• _Input material_:
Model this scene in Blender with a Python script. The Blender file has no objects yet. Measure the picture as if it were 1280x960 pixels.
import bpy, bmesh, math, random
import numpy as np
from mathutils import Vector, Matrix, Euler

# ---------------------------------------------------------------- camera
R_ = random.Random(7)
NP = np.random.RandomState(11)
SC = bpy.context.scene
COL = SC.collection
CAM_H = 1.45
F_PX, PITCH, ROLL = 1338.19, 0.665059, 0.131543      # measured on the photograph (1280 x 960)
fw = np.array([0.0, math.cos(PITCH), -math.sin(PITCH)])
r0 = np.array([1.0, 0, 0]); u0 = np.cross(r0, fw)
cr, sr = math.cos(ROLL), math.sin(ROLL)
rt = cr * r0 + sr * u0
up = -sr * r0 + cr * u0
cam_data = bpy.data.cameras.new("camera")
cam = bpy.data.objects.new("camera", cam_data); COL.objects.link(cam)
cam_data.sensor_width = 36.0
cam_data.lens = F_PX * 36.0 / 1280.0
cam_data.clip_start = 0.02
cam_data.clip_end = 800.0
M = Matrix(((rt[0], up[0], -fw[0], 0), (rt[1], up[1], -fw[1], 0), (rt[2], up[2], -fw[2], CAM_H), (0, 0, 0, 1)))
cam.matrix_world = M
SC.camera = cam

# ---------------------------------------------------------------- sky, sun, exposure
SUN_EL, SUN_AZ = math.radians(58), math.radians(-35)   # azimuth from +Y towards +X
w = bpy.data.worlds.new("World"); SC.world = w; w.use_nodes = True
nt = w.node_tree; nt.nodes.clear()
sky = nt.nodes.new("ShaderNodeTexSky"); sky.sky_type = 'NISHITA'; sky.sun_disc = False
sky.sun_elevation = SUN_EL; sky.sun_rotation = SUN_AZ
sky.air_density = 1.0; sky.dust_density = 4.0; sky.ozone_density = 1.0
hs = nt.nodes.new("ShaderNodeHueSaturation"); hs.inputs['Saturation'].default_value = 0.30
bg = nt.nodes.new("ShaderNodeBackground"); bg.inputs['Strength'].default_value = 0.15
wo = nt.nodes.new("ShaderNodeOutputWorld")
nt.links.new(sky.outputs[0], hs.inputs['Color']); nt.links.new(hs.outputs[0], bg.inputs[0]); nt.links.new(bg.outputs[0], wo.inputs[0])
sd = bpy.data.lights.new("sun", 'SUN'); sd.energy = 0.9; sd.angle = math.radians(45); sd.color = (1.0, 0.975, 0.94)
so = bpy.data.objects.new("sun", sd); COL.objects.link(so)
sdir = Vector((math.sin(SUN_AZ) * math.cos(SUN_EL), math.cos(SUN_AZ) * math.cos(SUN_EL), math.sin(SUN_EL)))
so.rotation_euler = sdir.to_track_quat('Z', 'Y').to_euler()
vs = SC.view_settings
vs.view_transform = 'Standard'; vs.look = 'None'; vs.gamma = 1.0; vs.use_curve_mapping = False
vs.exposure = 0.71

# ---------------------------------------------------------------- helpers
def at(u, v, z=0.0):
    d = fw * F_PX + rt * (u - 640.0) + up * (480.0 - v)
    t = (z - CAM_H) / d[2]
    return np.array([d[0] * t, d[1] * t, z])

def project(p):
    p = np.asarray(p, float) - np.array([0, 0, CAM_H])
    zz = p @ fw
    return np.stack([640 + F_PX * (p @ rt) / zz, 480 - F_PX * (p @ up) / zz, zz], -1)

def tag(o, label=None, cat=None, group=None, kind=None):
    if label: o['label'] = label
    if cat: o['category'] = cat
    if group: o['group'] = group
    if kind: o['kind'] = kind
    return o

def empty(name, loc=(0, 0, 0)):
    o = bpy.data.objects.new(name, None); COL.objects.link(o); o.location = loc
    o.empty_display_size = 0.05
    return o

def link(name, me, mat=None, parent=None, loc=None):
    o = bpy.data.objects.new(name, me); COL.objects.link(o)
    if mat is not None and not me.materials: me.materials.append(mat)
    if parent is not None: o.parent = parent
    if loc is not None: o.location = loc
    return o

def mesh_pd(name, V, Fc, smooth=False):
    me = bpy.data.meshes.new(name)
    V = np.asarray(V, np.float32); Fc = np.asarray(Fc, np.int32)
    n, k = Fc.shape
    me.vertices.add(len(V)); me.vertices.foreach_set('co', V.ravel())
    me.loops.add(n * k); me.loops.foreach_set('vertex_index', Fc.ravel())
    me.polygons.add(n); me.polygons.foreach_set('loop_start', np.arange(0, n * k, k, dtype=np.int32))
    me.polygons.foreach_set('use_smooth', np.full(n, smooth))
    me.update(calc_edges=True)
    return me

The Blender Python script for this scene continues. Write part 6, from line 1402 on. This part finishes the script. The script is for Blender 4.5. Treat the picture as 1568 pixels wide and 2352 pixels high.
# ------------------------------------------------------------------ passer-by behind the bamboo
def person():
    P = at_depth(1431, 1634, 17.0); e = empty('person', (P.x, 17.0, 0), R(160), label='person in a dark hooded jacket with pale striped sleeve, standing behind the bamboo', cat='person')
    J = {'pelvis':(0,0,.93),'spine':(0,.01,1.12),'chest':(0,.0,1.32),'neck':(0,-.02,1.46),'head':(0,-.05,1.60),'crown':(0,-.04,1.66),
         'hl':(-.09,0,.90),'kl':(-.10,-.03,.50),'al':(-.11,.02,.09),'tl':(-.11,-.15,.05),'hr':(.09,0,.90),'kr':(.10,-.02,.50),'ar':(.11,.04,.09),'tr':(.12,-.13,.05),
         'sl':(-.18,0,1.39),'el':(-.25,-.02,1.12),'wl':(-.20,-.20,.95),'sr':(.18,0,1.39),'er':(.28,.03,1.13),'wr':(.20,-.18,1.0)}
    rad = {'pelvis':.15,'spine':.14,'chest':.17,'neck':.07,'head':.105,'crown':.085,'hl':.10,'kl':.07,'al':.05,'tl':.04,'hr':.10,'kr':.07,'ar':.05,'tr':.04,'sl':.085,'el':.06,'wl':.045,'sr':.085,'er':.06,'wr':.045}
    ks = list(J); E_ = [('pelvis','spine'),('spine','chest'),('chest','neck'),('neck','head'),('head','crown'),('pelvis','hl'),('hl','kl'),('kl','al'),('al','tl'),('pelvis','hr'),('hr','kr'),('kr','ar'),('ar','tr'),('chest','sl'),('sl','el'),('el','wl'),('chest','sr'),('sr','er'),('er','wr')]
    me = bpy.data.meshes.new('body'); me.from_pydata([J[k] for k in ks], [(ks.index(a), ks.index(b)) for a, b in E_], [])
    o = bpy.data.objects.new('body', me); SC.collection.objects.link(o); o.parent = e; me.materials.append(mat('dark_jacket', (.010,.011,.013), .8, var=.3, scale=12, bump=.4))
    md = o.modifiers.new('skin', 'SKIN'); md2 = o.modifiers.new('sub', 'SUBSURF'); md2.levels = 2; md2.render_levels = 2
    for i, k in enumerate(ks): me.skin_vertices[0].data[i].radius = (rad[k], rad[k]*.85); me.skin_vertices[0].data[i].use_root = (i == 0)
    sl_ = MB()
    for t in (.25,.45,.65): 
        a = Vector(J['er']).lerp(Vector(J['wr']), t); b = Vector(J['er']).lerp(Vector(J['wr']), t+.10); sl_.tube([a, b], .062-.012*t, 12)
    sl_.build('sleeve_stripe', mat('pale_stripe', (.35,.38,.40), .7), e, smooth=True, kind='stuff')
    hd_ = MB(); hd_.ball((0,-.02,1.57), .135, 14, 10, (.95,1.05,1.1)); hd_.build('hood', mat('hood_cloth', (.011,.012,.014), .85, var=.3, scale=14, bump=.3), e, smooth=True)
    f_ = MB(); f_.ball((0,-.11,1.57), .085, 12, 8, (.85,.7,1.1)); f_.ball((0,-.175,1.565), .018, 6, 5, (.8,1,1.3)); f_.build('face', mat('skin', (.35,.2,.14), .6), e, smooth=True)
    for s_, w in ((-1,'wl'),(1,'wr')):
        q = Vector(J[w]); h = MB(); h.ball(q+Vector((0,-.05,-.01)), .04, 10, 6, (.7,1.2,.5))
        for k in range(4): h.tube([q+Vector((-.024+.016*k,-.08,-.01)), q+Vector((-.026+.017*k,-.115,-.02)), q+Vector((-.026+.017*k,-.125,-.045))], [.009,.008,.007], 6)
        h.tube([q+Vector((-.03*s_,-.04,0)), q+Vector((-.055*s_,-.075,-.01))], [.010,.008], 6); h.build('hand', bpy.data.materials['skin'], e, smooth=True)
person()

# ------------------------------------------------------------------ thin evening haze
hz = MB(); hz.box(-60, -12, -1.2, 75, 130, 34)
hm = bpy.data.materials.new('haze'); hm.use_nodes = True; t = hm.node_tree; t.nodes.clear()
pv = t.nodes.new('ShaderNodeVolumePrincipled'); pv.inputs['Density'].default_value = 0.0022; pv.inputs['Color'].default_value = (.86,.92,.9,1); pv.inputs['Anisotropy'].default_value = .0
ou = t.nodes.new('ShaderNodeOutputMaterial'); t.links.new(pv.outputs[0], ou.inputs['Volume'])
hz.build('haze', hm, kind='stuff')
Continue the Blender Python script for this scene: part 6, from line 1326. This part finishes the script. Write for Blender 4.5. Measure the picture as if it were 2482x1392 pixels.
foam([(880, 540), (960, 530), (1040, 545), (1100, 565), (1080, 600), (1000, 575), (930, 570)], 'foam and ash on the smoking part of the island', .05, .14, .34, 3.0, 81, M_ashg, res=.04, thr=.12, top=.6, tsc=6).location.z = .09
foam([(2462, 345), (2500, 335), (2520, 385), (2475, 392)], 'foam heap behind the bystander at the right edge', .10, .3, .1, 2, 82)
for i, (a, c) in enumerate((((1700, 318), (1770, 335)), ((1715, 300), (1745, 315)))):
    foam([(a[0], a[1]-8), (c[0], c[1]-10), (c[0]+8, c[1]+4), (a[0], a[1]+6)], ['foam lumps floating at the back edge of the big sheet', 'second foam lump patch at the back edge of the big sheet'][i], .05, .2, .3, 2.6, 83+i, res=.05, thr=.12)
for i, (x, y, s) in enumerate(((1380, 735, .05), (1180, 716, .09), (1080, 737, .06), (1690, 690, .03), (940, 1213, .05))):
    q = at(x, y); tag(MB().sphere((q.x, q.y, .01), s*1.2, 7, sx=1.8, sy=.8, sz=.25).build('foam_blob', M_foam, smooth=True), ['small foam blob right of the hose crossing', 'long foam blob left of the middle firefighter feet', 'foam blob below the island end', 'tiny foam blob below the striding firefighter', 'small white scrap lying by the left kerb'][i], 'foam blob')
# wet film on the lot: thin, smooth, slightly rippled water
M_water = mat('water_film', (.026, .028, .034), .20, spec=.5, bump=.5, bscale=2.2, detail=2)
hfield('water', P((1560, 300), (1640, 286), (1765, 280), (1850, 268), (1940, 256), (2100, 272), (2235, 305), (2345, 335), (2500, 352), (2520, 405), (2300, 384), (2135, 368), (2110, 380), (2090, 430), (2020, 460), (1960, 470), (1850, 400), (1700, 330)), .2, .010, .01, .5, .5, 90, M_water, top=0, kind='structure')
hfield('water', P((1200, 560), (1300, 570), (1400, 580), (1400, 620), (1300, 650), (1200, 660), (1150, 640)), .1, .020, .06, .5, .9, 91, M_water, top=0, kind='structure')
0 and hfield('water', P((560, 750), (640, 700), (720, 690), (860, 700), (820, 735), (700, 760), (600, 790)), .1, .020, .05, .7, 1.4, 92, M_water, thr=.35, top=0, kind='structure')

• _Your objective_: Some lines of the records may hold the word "scene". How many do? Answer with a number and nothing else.

• _The result_: 4